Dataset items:
<<<<
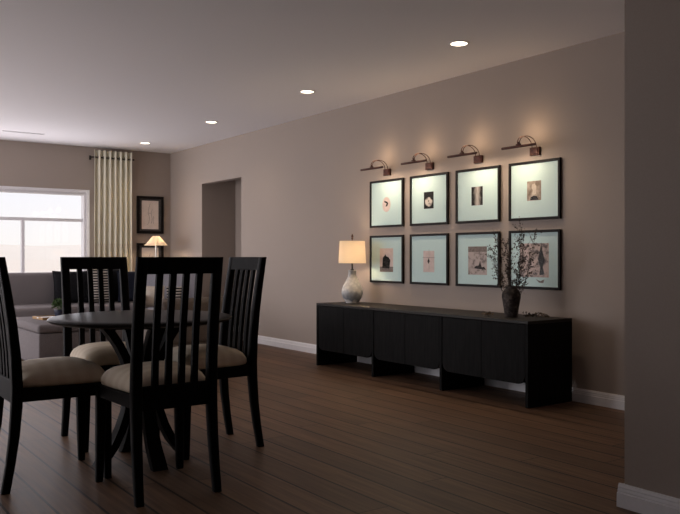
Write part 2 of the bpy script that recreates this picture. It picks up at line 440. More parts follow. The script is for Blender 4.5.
def rect(w, h, y=0, z=0): return [(y-w/2, z-h/2), (y+w/2, z-h/2), (y+w/2, z+h/2), (y-w/2, z+h/2)]
def disc(r, y=0, z=0, n=36, sq=1): return [(y + r*math.cos(2*PI*i/n), z + sq*r*math.sin(2*PI*i/n)) for i in range(n)]
# +y runs to the left in the picture
ZT, ZB_ = 1.5625, 1.030
framed(FY[0], ZT, 'top row picture farthest left, dark chevron on a pale pink disc', [
    ('print', 'pink_paper', disc(.062, .0, -.01, sq=1.15), 0),
    ('motif', 'ink', [(.035, .028), (.03, .012), (-.004, .002), (.014, -.03), (-.012, -.028), (-.03, .0), (-.012, .016)], .0006)])
framed(FY[1], ZT, 'top row picture with pale flower on a small black photograph', [('print', 'photo_flower', rect(.128, .15, 0, -.005), 0)])
framed(FY[2], ZT, 'top row picture with small dark woodland photograph, a pale gap in its middle', [('print', 'photo_path', rect(.13, .155, .004, -.005), 0)])
framed(FY[3], ZT, 'top row picture nearest the camera, small sepia photograph of a pale form', [
    ('print', 'photo_sepia', rect(.138, .15, .0, -.003), 0),
    ('motif', 'cream_pillow', [(.02, -.03), (-.022, -.03), (-.018, .0), (-.024, .03), (-.006, .052), (.018, .046), (.024, .02), (.012, .0)], .0004),
    ('dark_base', 'ink', [(.04, -.075), (-.045, -.075), (-.03, -.048), (0, -.04), (.03, -.05)], .0006)])
framed(FY[0], ZB_, 'bottom row picture beside the table lamp, black faceted stone on blush paper', [
    ('print', 'pink_paper', rect(.2, .225, -.0, -.01), 0),
    ('shelf_strip', 'grey_ink', rect(.2, .05, 0, -.0975), .0003),
    ('motif', 'ink', [(.062, -.085), (-.045, -.09), (-.06, -.01), (-.03, .02), (.0, .026), (.012, .045), (.03, .03), (.055, .012)], .0006)])
framed(FY[1], ZB_, 'bottom row picture with tiny black diamond on folded pink paper', [
    ('print', 'pink_paper', rect(.145, .19, -.0, -.02), 0),
    ('fold', 'grey_ink', rect(.16, .003, .0, .015), .0004), ('fold', 'grey_ink', rect(.0025, .2, -.005, -.01), .0003),
    ('motif', 'ink', [(.0, .01), (.017, -.018), (.004, -.042), (-.014, -.018)], .0008)])
random.seed(3)
lines = []
framed(FY[2], ZB_, 'bottom row picture with grey sketch under a dark band, left of the vase', [
    ('print', 'photo_grey', rect(.215, .235, -.0, -.01), 0),
    ('dark_band', 'grey_ink', rect(.215, .045, 0, .085), .0004),
    ('motif', 'ink', [(.04, -.075), (-.1, -.085), (-.075, -.06), (-.05, -.065), (-.03, -.02), (-.015, -.05), (.02, -.055)], .0006)])
framed(FY[3], ZB_, 'bottom row picture nearest the camera, blush collage with dark plume behind branches', [
    ('print', 'photo_pale', rect(.285, .26, .0, -.005), 0),
    ('motif', 'ink', [(-.055, -.12), (-.1, -.11), (-.085, -.06), (-.105, .0), (-.085, .05), (-.07, .13), (-.055, .06), (-.04, .0), (-.06, -.06)], .0006),
    ('scribble', 'grey_ink', [(-.02, -.15), (-.06, -.165), (-.1, -.15), (-.09, -.178), (-.05, -.176)], .0006)])

pl_labels = ['bronze picture lamp above the chevron picture, farthest from the camera', 'bronze picture lamp above the pale flower picture',
             'bronze picture lamp above the dark woodland picture', 'bronze picture lamp above the sepia picture, nearest the camera']
def picture_light():
    t = thing('picture_light', pl_labels[0], 'picture lamp', (XR, FY[0]-.01, 1.83), 0, 'picture lamps over the top row')
    m = MB(); m.box((-.022, -.047, 0), (-.001, .047, .062), .003); m.box((-.027, -.036, .010), (-.020, .036, .052), .003)
    m.build('wall_plate', M['bronze'], t, smooth=False)
    for s in (-1, 1):
        pts = []
        for i in range(15):
            a = PI * i / 14
            pts.append((-.021 - .179 * (1 - math.cos(a)) / 2, s * .022 * (1 - .55 * i / 14), .050 + .078 * math.sin(a) ** .8 + .018 * i / 14))
        q = MB(); q.tube(pts, .0032, 8); q.build('arm', M['bronze'], t)
    q = MB(); q.box((-.210, -.020, .062), (-.190, .020, .073), .003); q.lathe([(.006, .07), (.006, .082), (.003, .088)], 12, (-.2, 0, 0))
    q.build('clip', M['bronze'], t)
    # half-round hood opening downwards
    q = MB(); n = 14; R = .0105; rings = []
    for y in (-.166, -.16, .16, .166):
        r = R if abs(y) < .165 else R * .8
        rings.append([(-.2 + r*math.cos(2*PI*i/n), y, .053 + r*math.sin(2*PI*i/n)) for i in range(n)])
    q.loft(rings); hood = q.build('hood', M['bronze'], t)
    q = MB(); q.box((-.1885, -.13, .046), (-.1865, .13, .053)); q.build('light_strip', M['strip'], hood, smooth=False)
    return t
p0 = picture_light()
for k in range(1, 4): dup(p0, (XR, FY[k]-.01, 1.83), 0, pl_labels[k])

# ------------------------------------------------------------------ sideboard
SX0, SX1, SY0, SY1, SH = 4.19, 4.665, 3.648, 6.292, .605
t = thing('sideboard', 'long black wooden sideboard under the gallery wall', 'sideboard', (SX0, SY0, 0))
SD = SX1 - SX0; SL = SY1 - SY0; T = .026
m = MB(); m.box((0, 0, SH-.022), (SD, SL, SH), .002); m.build('top', M['cab_top'], t, smooth=False)
U = (SL - T) / 3
for k in range(4):
    m = MB(); m.box((.0, k*U, 0), (SD, k*U + T, SH-.0221), .002); m.build('side_panel', M['cab_wood'], t, smooth=False)
m = MB()
for k in range(3): m.box((.03, k*U + T, .168), (SD-.02, (k+1)*U, .186))
m.build('bottom_shelf', M['cab_wood'], t, smooth=False)
m = MB()
for k in range(3): m.box((SD-.02, k*U + T, .168), (SD-.006, (k+1)*U, SH-.0221))
m.build('back_panel', M['cab_wood'], t, smooth=False)
def door_outline(a, b, z0, z1, rnd):
    R = .07; pts = []
    if rnd == 'a':
        pts += [(a + R - R*math.cos(PI/2*i/8), z0 + R - R*math.sin(PI/2*i/8)) for i in range(9)] + [(b, z0), (b, z1), (a, z1)]
    else:
        pts += [(a, z0)] + [(b - R + R*math.sin(PI/2*i/8), z0 + R - R*math.cos(PI/2*i/8)) for i in range(9)] + [(b, z1), (a, z1)]
    return pts
for k in range(3):
    y0 = k*U + T + .004; y1 = (k+1)*U - .004; ym = (y0+y1)/2
    for a, b, r in ((y0, ym-.002, 'a'), (ym+.002, y1, 'b')):
        m = MB(); m.prism(door_outline(a, b, .158, SH-.026, r), 'x', .003, .024, .0015)
        m.build('door', M['cab_wood'], t, smooth=False)

# ------------------------------------------------------------------ table lamp on the sideboard
LX, LY = 4.475, 6.092
t = thing('table_lamp', 'lit table lamp with drum shade and mottled gourd base on sideboard', 'lamp', (LX, LY, SH))
m = MB(); m.lathe([(.055, 0), (.062, .002), (.066, .012), (.072, .022), (.088, .045), (.100, .075), (.104, .105), (.100, .135), (.088, .168), (.070, .200), (.054, .228), (.043, .252), (.038, .275), (.037, .295), (.040, .31), (.040, .318), (.0, .319)], 48)
m.build('base', M['lamp_glaze'], t)
m = MB(); m.lathe([(.018, .317), (.018, .325), (.008, .33), (.008, .40), (.013, .402), (.013, .43), (.004, .432)], 20); m.build('neck', M['dark_metal'], t)
n = 48
m = MB()
m.loft([[(r*math.cos(2*PI*i/n), r*math.sin(2*PI*i/n), z) for i in range(n)] for r, z in ((.133, .385), (.122, .600), (.1205, .600), (.1315, .385), (.133, .385))], cap=False)
m.build('lamp_shade', M['shade'], t, angle=60)
m = MB(); m.lathe([(.004, .60), (.004, .615), (.010, .620), (.010, .627), (.005, .632), (.011, .642), (.009, .652), (.002, .668)], 16)
for k in range(3):
    a = 2*PI*k/3; m.tube([(0, 0, .597), (.121*math.cos(a), .121*math.sin(a), .592)], .002, 6)
m.tube([(0.014*math.cos(PI*i/12 + PI/2) * 2.5, 0, .42 + .18 * math.sin(PI/2*i/12)) for i in range(7)], .0015, 6)
m.build('finial', M['bronze'], t)
m = MB(); m.lathe([(.008, .432), (.013, .44), (.02, .465), (.02, .478), (.012, .496), (.001, .50)], 18); m.build('bulb', M['bulb'], t)

# ------------------------------------------------------------------ vase and branches
VX, VY = 4.40, 3.992
t = tag(MB().build('tmp', M['vase']) if False else thing('vase', 'weathered dark clay vase holding dried branches on sideboard', 'vase', (VX, VY, SH)), 'weathered dark clay vase holding dried branches on sideboard', 'vase')
m = MB(); m.lathe([(.040, 0), (.047, .003), (.050, .02), (.055, .06), (.062, .105), (.069, .145), (.069, .165), (.063, .185), (.053, .199), (.045, .206), (.043, .214), (.047, .223), (.046, .227), (.040, .225), (.036, .214), (.036, .19), (.036, .03), (.001, .028)], 44)
m.build('body', M['vase'], t)

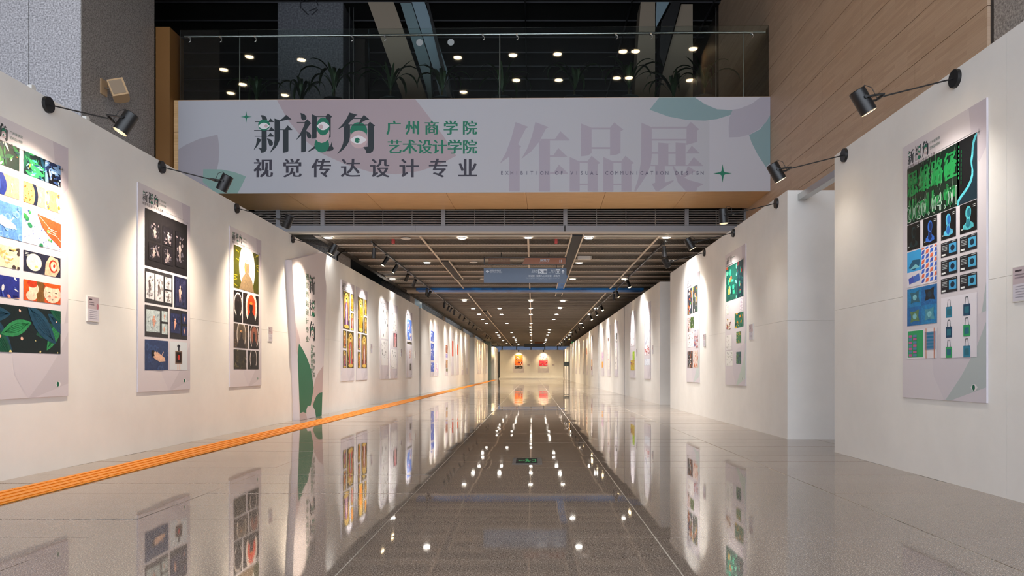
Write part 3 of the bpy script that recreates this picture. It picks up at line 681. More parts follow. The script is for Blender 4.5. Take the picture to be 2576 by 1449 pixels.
BL = [(70, 96, 190), (226, 230, 244), (50, 70, 170), (150, 170, 226)]
far_left = [(LX, 32.3, 'left wall poster of four blue picture blocks, first after the narrow gap', [P(.1, 2.7, .9, 2.25, 'collage', BL), P(.1, 2.15, .9, 1.4, 'collage', BL), P(.1, 1.3, .9, .9, 'collage', BL)]),
 (LX, 33.8, 'white left wall poster with pale pink doodle low down, beside the blue one', [P(.15, 1.3, .85, .9, 'collage', [(240, 226, 230), (226, 160, 190), (180, 170, 220)])]),
 (LX, 37.75, 'left wall poster with brown photographs and a purple strip', [P(.15, 2.25, .85, 1.85, 'collage', [(150, 80, 50), (90, 50, 34), (220, 190, 160)]), P(.2, 1.8, .8, 1.62, 'collage', [(130, 110, 190), (220, 220, 240)]), P(.2, 1.5, .85, 1.1, 'collage', [(200, 160, 120), (120, 80, 50)]), P(.3, 1.05, .85, .9, 'collage', [(120, 120, 80), (60, 60, 40)])]),
 (LX, 40.55, 'left wall poster with tall red block above white', [P(.3, 2.6, .85, 1.75, 'collage', [(214, 80, 50), (190, 50, 40), (230, 120, 90)])]),
 (LX, 43.5, 'left wall poster with short orange-red bar, third from the end of its wall', [P(.2, 2.5, .6, 1.9, 'collage', [(226, 96, 50), (236, 120, 70)])]),
 (LX, 46.45, 'left wall poster with small ochre vignettes down the middle', [P(.2, 2.1, .8, 1.0, 'sketch', [(236, 232, 226), (170, 140, 90), (80, 80, 80)])]),
 (LX, 49.55, 'almost blank white poster at the far end of the third left wall', [P(.2, 1.5, .8, 1.1, 'sketch', [(236, 234, 232), (190, 186, 190)])]),
 (-4.39, 59.0, 'pale cream poster, first on the distant fourth left wall', [P(.2, 2.0, .8, 1.0, 'sketch', [(236, 230, 220), (180, 160, 130)])]),
 (-4.39, 61.0, 'distant left wall poster with small blue patch near its top', [P(.3, 2.6, .8, 2.3, 'collage', [(130, 150, 214), (220, 226, 240)]), P(.3, 2.0, .7, 1.85, 'collage', [(60, 56, 60), (120, 116, 120)])]),
 (-4.39, 64.7, 'pale poster in the middle of the distant fourth left wall', [P(.2, 2.4, .8, 1.2, 'sketch', [(240, 236, 226), (200, 180, 150)])]),
 (-4.39, 68.8, 'distant left wall poster with dark speckles, last of the fourth wall', [P(.2, 2.0, .8, 1.4, 'collage', [(230, 220, 206), (90, 80, 70), (150, 130, 110)])]),
 (-4.0, 79.0, 'bright white poster on the short left wall next to the end wall, nearer one', []), (-4.0, 82.6, 'bright white poster on the short left wall touching the end wall corner', [])]
for X, Y0, lab, ps in far_left: poster(frame_left(X, Y0, B0), lab, ps, detail=0)
# right walls (u runs from the far edge towards the viewer)
RB, RH = .685, 2.315
def Q(u0, z1, u1, z0, kind, pal, seed=None): return P(u0, z1, u1, z0, kind, pal, W=1.265, seed=seed, base=RB)
CY = [(10, 14, 16), (70, 170, 190), (30, 90, 170)]
r1 = [Q(.07, 2.776, .72, 2.265, 'glitch', [(6, 34, 22), (24, 132, 66), (16, 100, 50), (150, 180, 160)], 3), Q(.70, 2.776, .91, 2.265, 'profile', [(6, 10, 14), (90, 200, 216), (14, 44, 58)]),
 Q(.07, 2.258, .247, 2.024, 'bust', [(8, 10, 10), (20, 50, 52), (10, 14, 14)]), Q(.29, 2.258, .4625, 2.024, 'bust', [(8, 10, 12), (50, 110, 210), (16, 40, 90)]), Q(.512, 2.258, .684, 2.024, 'bust', [(8, 10, 12), (90, 190, 226), (40, 110, 190)]), Q(.73, 2.258, .91, 2.024, 'bust', [(8, 10, 12), (90, 200, 210), (40, 130, 150)]),
 Q(.07, 2.01, .4625, 1.69, 'merch', [(60, 160, 220), (40, 90, 120), (120, 190, 200), (70, 90, 180), (226, 110, 80), (60, 110, 210)]),
 Q(.07, 1.673, .4625, 1.339, 'pillows', [(20, 130, 190), (16, 108, 176), (40, 100, 120), (20, 30, 40), (90, 130, 90), (70, 150, 170)]),
 Q(.07, 1.30, .4625, 1.04, 'stall', [(222, 218, 224), (46, 160, 100), (190, 90, 150), (90, 130, 170), (40, 120, 160)])]
for zt, zb in ((2.0, 1.878), (1.849, 1.725), (1.698, 1.578)):
    r1 += [Q(.512, zt, .70, zb, 'card', [(34, 34, 40), (70, 160, 210), (20, 40, 60)]), Q(.73, zt, .91, zb, 'card', [(34, 34, 40), (80, 170, 210), (20, 50, 70)])]
r1 += [Q(.512, 1.54, .91, 1.038, 'bags', [(226, 222, 230), (50, 130, 160), (30, 70, 100), (50, 160, 100), (40, 110, 130)])]
rp = poster(frame_right(RX - .02, 6.865, RB), 'nearest poster on the right wall, green glitch lettering above blue busts and tote bags', r1, W=1.265, Hh=RH, accent=(176, 186, 188))
A = Art(.0165 + .0005)
ks = {'0': 0, '2': 0, '4': 0}
for i, ch in enumerate('2020.04.01'):
    x0 = .13 + i * .083; y0 = 2.36 - RB
    for a, b_ in ((-.006, 0), (.006, 0), (0, -.006), (0, .006)): A.glyph(ch, x0 + a, y0 + b_, .098, .15, (196, 214, 204), False)
    A.z += .0004; A.glyph(ch, x0, y0, .098, .15, (14, 84, 46), False); A.z -= .0004
for i, ch in enumerate('思维路径'): A.glyph(ch, .19 + i * .2, 2.62 - RB, .2, .25, (26, 128, 66))
A.build('lettering', M_print, rp)
GX = [(18, 96, 84), (50, 190, 150), (214, 96, 60), (230, 190, 90), (16, 60, 64), (120, 220, 190)]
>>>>
Instructions to follow:
Count the lines of the listing above that include the word "this" and state the total with nothing else.

Finished exercise:
2